Thousands rally in Jordan demanding revenge for pilot's death

Thousands of Jordanians turned out on the streets of the capital Amman on Friday to denounce the burning to death of a captured Jordanian pilot by ISIL militants.

Thousands rally in Jordan demanding revenge for pilot's death

World Bulletin / News Desk

Thousands of Jordanians packed the streets of the capital Amman on Friday, urging their monarch to step up air strikes on ISIL to avenge its killing of pilot Mouath al-Kasaesbeh.

Crowds massed near the main Husseini mosque, then marched chanting "Death to Daesh," using an Arabic acronym for the group, in the latest sign of mounting public anger.

The rally came three days after ISIL released a video purporting to show Kasaesbeh being burned alive in a cage as masked militants in camouflage uniforms looked on.

Many Jordanians have opposed their country's involvement in U.S.-led air campaign against ISIL positions, fearing retaliation. But the killing of the recently-married pilot, from an influential Jordanian tribe, has increased support for the military push.

Jordanian fighter jets pounded ISIL targets in Syria on Thursday, before roaring Kasaesbeh's hometown.

Queen Rania, the wife of King Abdullah, joined Friday's marchers, carrying a picture of the pilot.

"Mouath died standing for his country and faith, defending our common humanity.
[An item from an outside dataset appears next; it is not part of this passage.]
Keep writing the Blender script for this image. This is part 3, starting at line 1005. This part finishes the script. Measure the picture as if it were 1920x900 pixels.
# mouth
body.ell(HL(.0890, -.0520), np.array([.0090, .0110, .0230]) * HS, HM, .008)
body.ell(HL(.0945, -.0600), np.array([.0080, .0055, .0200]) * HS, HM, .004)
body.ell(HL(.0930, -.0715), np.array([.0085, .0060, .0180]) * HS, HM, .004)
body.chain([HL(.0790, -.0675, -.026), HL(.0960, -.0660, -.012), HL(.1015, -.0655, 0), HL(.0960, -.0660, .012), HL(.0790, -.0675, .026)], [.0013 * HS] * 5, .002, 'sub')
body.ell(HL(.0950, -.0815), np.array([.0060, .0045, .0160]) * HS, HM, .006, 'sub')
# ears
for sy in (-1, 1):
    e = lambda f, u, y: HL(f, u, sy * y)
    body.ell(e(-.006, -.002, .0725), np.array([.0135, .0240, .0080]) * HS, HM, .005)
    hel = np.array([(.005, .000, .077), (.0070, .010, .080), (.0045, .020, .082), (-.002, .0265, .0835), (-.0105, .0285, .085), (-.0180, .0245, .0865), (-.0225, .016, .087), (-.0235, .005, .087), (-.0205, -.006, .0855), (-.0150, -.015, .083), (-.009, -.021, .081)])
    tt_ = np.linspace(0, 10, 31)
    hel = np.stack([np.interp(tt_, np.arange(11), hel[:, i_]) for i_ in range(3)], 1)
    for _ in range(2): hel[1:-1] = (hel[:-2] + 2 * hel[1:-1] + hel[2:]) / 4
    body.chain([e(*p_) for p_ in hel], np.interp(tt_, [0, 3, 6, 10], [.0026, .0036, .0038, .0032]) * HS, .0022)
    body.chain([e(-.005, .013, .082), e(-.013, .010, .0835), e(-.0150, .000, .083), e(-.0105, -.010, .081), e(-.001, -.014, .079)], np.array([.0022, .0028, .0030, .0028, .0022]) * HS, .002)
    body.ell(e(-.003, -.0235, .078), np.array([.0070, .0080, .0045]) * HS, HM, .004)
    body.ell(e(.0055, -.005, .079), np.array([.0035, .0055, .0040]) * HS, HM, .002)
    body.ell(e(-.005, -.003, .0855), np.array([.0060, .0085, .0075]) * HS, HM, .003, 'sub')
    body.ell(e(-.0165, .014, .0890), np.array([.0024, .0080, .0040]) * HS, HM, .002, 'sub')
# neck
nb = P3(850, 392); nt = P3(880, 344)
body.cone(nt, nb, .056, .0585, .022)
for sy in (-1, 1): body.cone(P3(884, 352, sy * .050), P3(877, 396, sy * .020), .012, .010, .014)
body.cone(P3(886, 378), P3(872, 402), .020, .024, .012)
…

We are united in our grief and pride in our brave martyr," she told Reuters in a statement.

"Jordan is united in it's resolve to confront this ideology of terror and ultra-violence," she added.

Protesters wearing the red Arab Bedouin headdress, chanted: "We sacrifice our souls for you O'Majesty."

"All of Jordan's people are behind you Your Majesty," read a placard by a group of tribal Jordanians who came the country's northern Bedouin areas of Mafraq.

Hundreds of mosques in Jordan held prayers for the pilot. Clerics attacked the hardline group describing it as un-Islamic and said it's brutal means made many turn against it. 

Jordanian Foreign Minister Nasser Judeh said his country's strike against ISIL in Syria was just the start of its response to the militant group's immolation of its captured pilot.

"It's actually the beginning of our retaliation," Judeh said in an interview with CNN on Thursday. He said his country was "upping the ante" and going after the militants "with everything that we have."

Jordan's military said it had deployed tens of fighter jets, which included bombing ammunition depots and training camps.